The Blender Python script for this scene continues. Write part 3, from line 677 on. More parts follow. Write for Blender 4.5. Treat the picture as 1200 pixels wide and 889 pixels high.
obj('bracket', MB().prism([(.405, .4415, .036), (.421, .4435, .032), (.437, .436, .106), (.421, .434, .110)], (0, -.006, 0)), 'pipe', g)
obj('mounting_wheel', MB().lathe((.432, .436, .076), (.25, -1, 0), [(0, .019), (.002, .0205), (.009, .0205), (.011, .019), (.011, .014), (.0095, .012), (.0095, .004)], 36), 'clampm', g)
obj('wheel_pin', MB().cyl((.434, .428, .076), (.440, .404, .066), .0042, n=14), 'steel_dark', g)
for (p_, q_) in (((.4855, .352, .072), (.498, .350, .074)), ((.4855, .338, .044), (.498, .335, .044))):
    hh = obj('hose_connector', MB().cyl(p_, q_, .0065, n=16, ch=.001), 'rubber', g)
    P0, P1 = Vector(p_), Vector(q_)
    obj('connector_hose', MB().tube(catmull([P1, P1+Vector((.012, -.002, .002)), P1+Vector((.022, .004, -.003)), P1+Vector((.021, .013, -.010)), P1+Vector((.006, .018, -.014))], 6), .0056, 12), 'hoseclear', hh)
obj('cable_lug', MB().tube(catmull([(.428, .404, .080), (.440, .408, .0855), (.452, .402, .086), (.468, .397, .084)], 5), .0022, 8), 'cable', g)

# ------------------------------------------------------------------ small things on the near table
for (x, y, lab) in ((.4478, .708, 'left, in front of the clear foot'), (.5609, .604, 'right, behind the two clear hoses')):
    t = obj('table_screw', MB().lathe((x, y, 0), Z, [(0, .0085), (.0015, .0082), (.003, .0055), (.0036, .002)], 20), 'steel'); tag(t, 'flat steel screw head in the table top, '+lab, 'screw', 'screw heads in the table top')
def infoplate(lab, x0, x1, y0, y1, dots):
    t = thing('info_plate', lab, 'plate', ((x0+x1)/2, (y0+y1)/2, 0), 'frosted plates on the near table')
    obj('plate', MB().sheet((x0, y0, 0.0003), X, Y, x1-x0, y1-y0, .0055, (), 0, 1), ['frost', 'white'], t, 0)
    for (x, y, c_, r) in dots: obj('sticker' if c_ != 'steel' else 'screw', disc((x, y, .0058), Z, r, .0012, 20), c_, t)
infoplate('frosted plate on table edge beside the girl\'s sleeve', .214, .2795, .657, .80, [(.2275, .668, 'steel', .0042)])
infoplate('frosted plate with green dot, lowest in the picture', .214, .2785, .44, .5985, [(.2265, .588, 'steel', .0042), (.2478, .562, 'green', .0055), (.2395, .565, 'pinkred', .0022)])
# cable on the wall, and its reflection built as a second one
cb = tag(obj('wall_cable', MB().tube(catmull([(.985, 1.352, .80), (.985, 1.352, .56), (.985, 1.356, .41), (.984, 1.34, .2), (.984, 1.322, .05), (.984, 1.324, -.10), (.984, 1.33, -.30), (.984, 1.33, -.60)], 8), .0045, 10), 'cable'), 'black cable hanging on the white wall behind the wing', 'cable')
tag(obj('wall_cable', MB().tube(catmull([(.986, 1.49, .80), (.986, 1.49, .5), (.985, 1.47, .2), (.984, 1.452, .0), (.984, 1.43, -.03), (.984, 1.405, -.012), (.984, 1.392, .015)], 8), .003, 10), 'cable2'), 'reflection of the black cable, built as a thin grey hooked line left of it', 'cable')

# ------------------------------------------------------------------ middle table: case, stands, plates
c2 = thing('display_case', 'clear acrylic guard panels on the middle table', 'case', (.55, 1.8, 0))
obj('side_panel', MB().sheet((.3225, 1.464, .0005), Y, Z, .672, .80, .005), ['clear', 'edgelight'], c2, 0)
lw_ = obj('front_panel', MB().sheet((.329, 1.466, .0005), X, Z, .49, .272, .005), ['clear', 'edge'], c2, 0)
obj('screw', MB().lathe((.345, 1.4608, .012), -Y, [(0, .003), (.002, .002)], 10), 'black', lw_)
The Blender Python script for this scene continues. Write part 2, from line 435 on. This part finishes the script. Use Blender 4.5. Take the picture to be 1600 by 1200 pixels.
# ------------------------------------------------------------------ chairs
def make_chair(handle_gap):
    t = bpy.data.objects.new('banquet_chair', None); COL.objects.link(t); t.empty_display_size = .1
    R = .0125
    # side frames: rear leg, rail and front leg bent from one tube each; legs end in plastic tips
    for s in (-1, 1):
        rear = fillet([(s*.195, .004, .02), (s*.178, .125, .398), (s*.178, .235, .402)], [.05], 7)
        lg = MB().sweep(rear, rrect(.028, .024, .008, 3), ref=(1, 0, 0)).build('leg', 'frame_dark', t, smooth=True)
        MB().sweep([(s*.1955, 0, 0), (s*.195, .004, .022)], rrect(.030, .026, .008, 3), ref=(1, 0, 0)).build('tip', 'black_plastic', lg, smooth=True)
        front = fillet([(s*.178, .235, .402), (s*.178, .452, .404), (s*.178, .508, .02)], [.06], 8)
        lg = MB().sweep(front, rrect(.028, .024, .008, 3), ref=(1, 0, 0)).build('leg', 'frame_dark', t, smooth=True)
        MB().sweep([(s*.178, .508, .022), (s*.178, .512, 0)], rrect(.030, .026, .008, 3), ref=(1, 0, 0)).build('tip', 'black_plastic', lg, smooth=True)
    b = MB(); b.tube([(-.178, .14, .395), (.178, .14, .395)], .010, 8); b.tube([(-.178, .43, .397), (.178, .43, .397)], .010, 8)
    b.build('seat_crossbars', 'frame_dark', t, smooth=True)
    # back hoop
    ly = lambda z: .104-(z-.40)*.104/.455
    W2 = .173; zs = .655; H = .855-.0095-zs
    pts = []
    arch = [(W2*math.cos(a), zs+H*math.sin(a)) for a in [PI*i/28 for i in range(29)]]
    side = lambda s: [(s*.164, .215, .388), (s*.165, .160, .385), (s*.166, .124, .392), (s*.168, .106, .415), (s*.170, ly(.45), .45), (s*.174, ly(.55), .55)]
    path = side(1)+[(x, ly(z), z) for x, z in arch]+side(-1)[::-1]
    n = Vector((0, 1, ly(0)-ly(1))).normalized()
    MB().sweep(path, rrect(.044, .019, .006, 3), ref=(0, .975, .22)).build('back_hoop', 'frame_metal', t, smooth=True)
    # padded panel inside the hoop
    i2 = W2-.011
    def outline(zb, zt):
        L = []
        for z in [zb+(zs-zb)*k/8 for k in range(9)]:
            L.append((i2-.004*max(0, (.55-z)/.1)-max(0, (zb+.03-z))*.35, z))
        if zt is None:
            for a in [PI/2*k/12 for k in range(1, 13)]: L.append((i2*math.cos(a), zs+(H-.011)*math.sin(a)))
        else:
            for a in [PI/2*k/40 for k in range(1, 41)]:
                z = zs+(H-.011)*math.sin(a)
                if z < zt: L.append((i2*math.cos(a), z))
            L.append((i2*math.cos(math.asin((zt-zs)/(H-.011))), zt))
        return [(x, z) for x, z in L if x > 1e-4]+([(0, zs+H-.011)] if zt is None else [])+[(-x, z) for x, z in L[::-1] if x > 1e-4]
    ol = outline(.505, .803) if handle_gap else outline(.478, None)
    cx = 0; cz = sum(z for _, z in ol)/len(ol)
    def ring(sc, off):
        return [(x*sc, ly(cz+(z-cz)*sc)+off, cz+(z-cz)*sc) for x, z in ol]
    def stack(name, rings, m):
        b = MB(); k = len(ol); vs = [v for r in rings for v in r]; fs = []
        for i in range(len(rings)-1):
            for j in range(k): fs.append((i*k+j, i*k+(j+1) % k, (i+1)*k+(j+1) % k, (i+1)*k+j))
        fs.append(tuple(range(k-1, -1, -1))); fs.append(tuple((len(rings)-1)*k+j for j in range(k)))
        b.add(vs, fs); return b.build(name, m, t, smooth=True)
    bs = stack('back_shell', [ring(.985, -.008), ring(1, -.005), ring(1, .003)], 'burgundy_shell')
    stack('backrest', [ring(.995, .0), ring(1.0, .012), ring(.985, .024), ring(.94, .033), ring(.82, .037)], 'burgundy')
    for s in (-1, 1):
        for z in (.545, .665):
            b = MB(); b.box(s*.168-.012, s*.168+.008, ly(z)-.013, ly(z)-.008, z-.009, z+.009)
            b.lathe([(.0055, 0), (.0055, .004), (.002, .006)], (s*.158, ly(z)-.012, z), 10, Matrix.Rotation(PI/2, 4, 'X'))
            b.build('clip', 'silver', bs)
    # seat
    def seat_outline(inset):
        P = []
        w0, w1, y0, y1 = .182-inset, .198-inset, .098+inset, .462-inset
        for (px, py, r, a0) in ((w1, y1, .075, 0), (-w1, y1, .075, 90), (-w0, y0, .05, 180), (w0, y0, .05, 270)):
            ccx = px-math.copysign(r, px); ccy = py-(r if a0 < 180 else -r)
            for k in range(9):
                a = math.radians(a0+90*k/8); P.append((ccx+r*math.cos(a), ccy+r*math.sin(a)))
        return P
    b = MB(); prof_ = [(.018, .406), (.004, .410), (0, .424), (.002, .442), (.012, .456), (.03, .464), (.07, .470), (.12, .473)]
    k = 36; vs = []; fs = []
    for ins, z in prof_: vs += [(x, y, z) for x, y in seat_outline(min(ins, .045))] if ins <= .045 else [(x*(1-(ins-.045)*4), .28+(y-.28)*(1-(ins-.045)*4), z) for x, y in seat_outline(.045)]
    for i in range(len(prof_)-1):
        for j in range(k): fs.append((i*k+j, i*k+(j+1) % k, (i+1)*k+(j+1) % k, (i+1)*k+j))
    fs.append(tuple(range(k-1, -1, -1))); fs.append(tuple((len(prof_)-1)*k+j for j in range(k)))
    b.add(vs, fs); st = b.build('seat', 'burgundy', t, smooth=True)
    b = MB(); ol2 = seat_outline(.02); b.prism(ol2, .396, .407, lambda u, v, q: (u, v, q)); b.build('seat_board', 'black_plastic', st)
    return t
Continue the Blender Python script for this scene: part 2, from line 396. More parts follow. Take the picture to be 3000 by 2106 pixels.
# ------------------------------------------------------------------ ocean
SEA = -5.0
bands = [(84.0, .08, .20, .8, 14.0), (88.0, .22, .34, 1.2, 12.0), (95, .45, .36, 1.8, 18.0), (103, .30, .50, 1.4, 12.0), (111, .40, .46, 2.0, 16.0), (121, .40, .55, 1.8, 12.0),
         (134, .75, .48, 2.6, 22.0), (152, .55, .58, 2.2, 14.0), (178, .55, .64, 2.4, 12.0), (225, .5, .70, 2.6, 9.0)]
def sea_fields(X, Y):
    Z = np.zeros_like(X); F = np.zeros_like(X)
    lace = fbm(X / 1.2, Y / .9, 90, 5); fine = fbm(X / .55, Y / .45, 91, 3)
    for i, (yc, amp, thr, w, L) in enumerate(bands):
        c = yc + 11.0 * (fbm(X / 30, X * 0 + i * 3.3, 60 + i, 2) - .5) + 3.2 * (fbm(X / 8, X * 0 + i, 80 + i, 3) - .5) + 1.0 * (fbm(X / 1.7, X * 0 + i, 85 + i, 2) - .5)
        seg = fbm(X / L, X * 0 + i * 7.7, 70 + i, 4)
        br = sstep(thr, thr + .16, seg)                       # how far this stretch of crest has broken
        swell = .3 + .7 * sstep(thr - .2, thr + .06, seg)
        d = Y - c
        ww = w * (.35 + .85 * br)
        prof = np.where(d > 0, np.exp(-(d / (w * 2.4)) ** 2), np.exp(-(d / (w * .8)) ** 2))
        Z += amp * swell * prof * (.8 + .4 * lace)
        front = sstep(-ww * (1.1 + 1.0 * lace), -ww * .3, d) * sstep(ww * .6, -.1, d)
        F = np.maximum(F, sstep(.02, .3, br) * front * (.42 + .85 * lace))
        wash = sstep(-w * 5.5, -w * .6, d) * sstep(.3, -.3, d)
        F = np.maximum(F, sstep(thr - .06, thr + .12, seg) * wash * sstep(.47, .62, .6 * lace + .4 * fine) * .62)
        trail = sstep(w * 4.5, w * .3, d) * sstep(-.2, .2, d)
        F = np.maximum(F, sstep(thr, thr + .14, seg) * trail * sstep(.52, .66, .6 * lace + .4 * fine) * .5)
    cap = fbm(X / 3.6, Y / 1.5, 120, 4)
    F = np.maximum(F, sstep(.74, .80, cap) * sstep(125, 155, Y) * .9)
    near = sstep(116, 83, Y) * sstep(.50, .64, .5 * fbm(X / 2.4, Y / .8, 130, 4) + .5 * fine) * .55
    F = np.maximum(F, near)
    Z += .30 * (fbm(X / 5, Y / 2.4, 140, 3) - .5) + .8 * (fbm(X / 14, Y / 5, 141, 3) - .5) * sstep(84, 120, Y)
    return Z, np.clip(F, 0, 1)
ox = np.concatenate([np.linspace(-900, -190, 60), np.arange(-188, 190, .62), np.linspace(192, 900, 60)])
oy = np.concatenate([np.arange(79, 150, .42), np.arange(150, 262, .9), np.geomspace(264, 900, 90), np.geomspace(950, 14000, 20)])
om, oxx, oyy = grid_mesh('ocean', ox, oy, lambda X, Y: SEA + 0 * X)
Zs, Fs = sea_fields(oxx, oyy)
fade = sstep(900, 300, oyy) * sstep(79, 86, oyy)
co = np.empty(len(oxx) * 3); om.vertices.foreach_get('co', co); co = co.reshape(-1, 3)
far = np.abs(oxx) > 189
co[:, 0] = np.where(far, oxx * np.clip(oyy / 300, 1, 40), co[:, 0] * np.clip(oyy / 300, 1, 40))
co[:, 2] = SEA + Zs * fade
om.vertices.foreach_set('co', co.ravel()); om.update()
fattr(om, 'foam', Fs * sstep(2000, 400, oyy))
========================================
Task to carry out
Quote every line of the records above, from the first down to the one holding "8), 'cable', g)", exactly as written.

The result
The Blender Python script for this scene continues. Write part 3, from line 677 on. More parts follow. Write for Blender 4.5. Treat the picture as 1200 pixels wide and 889 pixels high.
obj('bracket', MB().prism([(.405, .4415, .036), (.421, .4435, .032), (.437, .436, .106), (.421, .434, .110)], (0, -.006, 0)), 'pipe', g)
obj('mounting_wheel', MB().lathe((.432, .436, .076), (.25, -1, 0), [(0, .019), (.002, .0205), (.009, .0205), (.011, .019), (.011, .014), (.0095, .012), (.0095, .004)], 36), 'clampm', g)
obj('wheel_pin', MB().cyl((.434, .428, .076), (.440, .404, .066), .0042, n=14), 'steel_dark', g)
for (p_, q_) in (((.4855, .352, .072), (.498, .350, .074)), ((.4855, .338, .044), (.498, .335, .044))):
    hh = obj('hose_connector', MB().cyl(p_, q_, .0065, n=16, ch=.001), 'rubber', g)
    P0, P1 = Vector(p_), Vector(q_)
    obj('connector_hose', MB().tube(catmull([P1, P1+Vector((.012, -.002, .002)), P1+Vector((.022, .004, -.003)), P1+Vector((.021, .013, -.010)), P1+Vector((.006, .018, -.014))], 6), .0056, 12), 'hoseclear', hh)
obj('cable_lug', MB().tube(catmull([(.428, .404, .080), (.440, .408, .0855), (.452, .402, .086), (.468, .397, .084)], 5), .0022, 8), 'cable', g)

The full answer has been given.